Armor: Why Ancient T-62s Survive


October 22, 2022: Modern Russian T-90 and T-72 tanks suffered such high losses during the first months of the Ukraine War that Russia was eventually forced to replace them with T-62s. Those that had been modernized in the 1980s by adding more powerful engines, upgraded fire control systems, and ERA (Exploding Reactive Armor) tiles. Thousands of stored T-62s were upgraded like this and then returned to storage. The success of these T-62s in Ukraine led Russia to take 800 more out of storage and add further upgrades, using items that do not require any imported components. This included a more effective fire control system with improved thermal imaging. Improved EAR is also added, including more on the top of the turret to provide protection against Western top-attack missiles. The T-62 does not have an auto-loader for its 115mm gun, which makes the tank less vulnerable to total destruction from any turret penetration, especially by top-attack missiles. The T-62 was the last Russian tank built without an autoloader and that means the tank has a four-man crew. This provides more personnel to maintain the tank, which three-man crews were not always able to do adequately.

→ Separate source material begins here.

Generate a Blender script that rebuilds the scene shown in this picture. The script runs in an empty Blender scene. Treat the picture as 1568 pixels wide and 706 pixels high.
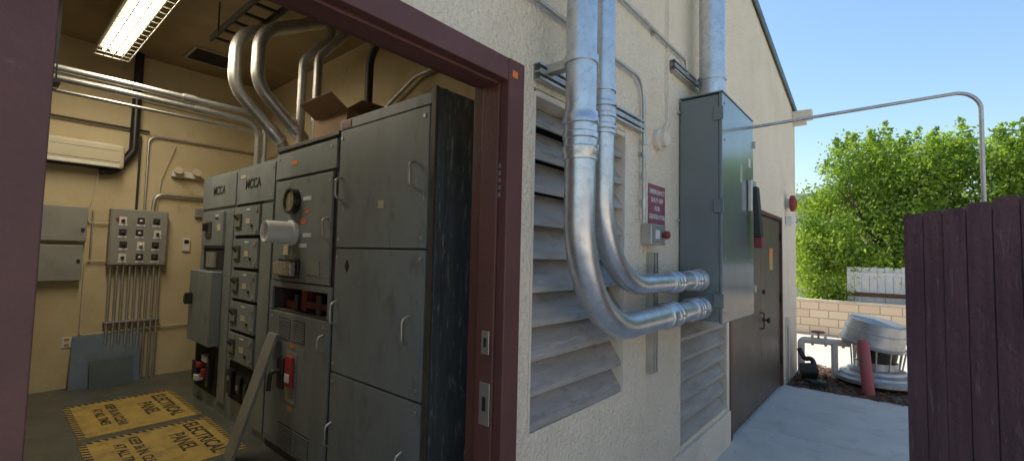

The T-62 is now in great demand because when it was discovered that most of the T-72 and T-90 tanks in storage and available as replacements were not fit for duty. These tanks were stored in lightly guarded facilities that usually had no staff to regularly check the readiness of these tanks, as is the practice in the West and Ukraine. Many if not most of those reserve tanks had been rendered unusable because of theft of key components. Some of the missing items were high-tech components like fire control systems that contained some Western electronics that were now unavailable because of economic sanctions. That explains why so many of the replacement tanks are half-century old T-62s. The T-62 had a 115mm rather than a 125mm main gun. Since most tanks support infantry rather than fight other tanks, the elderly T-62s were an adequate replacement tank. The 115mm gun was the first modern, smoothbore, tank gun used by Russian tanks and fires the same types of modern 125mm tank gun ammo. The smaller caliber means the 115mm ammo is not quite as effective as the 125mm against the better armor on Ukrainian T-72s and T-80s. The 115mm ammo is not always effective against the frontal armor of Ukrainian tanks, but hits on the side or rear armor are deadly. The 115mm ammo can destroy any lighter armored vehicles. The T-62 carries 40 115mm shells, which have a max range of 4,000 meters, but are most effective at 1,000 meters. Upgraded T-62s weigh 38 tons, compared to 44 tons for the T-72. T-62 max road speed is 50 kilometers an hour while cross-country speed is 40 kilometers an hour. Max range with internal fuel on roads is 650 kilometers and 450 kilometers cross-country.

So far over 200 T-62s have been lost in Ukraine. There are a lot more anti-tank weapons at work in Ukraine than in previous campaigns like Afghanistan in the 1980s, Chechnya in the 1990s, Georgia in 2008 and Ukraine from 2014 to 2022. Since the 1970s T-62s were used by reserve units and paramilitary KGB and FSB paramilitary units. Over 20,000 T-62s were built between 1961 and 1975. About 20 percent of those are still available for service. T-62s are still used by Syria, Afghanistan, Ethiopia, Cuba, Yemen and Angola. Russia remains the largest user of T-62s.